Now I've always wrestled with this idea of picking up an instrument of death as a means to truly follow Christ. And if I'm being really honest, at times, I've simply thought, said or even lived, "Well, I like the heaven part and having Jesus as Savior, but I'm not all in on this dying to self thing" and proceeded to live my life. That mindset has been unraveling, but now at a more rapid pace.

Then I came across an amazing excerpt in my TAWG the other morning, that helped me immensely try to visualize the reality of dying to self:
"Represent to your imagination that your bed is your grave; that all things are ready for you interment; that you are to have no more to do with this world; and that it will be owing to God's great mercy if you ever see the light of the sun again or have another day to add to your works of piety.

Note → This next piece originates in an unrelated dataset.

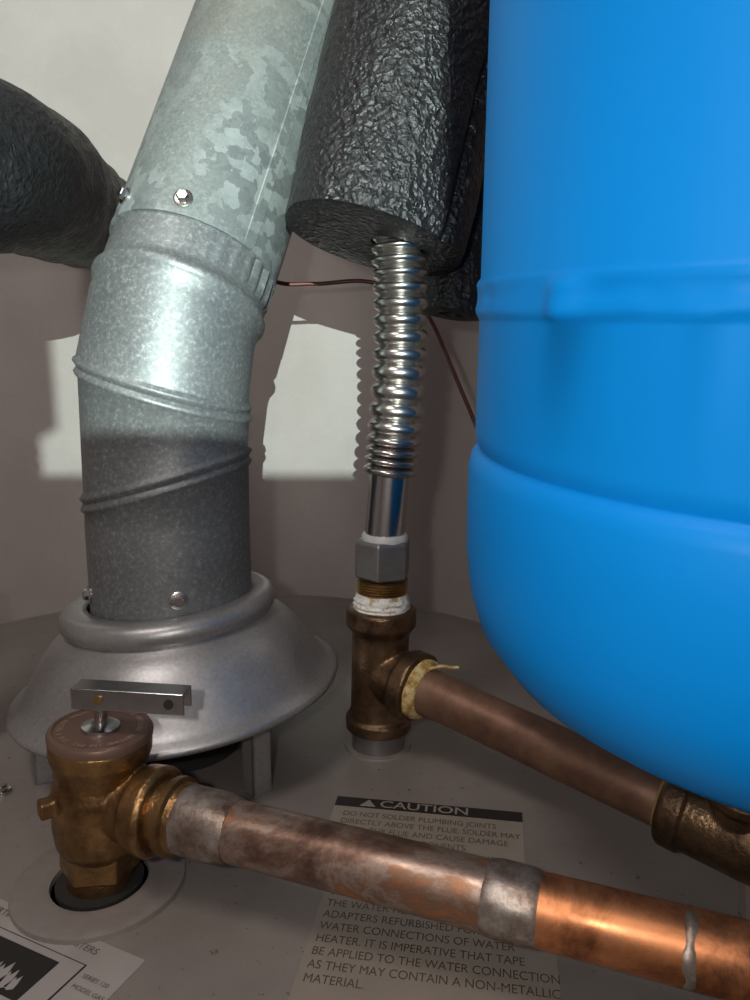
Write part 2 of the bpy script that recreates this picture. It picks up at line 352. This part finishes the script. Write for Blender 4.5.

Then commit yourself to sleep as one that is to have no more opportunities of doing good, but is to awake among spirits that are separate from the body and waiting for the judgment of the last great day.
Such a solemn resignation of yourself into the hand of God every evening, and parting with all the world as if you were never to see it anymore - and all this in the silence and darkness of the night - is a practice that will soon have excellent effects upon your spirit. For this time of the night is exceeding proper for such prayers and meditations. The likeness which sleep and darkness have to death will contribute very much to make your thoughts about it the more deep and affecting. So that I hope you will not let a time so proper for such prayers be ever passed over without them."
- From A Serious Call to a Devout and Holy Life by William Law
I had to read that a few times. I've even read it again the last few days. Mainly because I like thinking that lying in my bed is an enjoyable experience and one that will bring me rest - and something that I will wake up in. Not too fond of thinking of my bed as a grave or coffin. But to steal some phrases like... living each day as if it were my last or live like I'm dying have greater clarity. I'm not there yet... but I'd like to move, by God's grace, to such a place that has "excellent effects upon my spirit" because I understand and live more fully what Jesus taught in Luke 9:23-24. Then I can only help but wonder what it would look like to have a world of Christ-followers living the same way.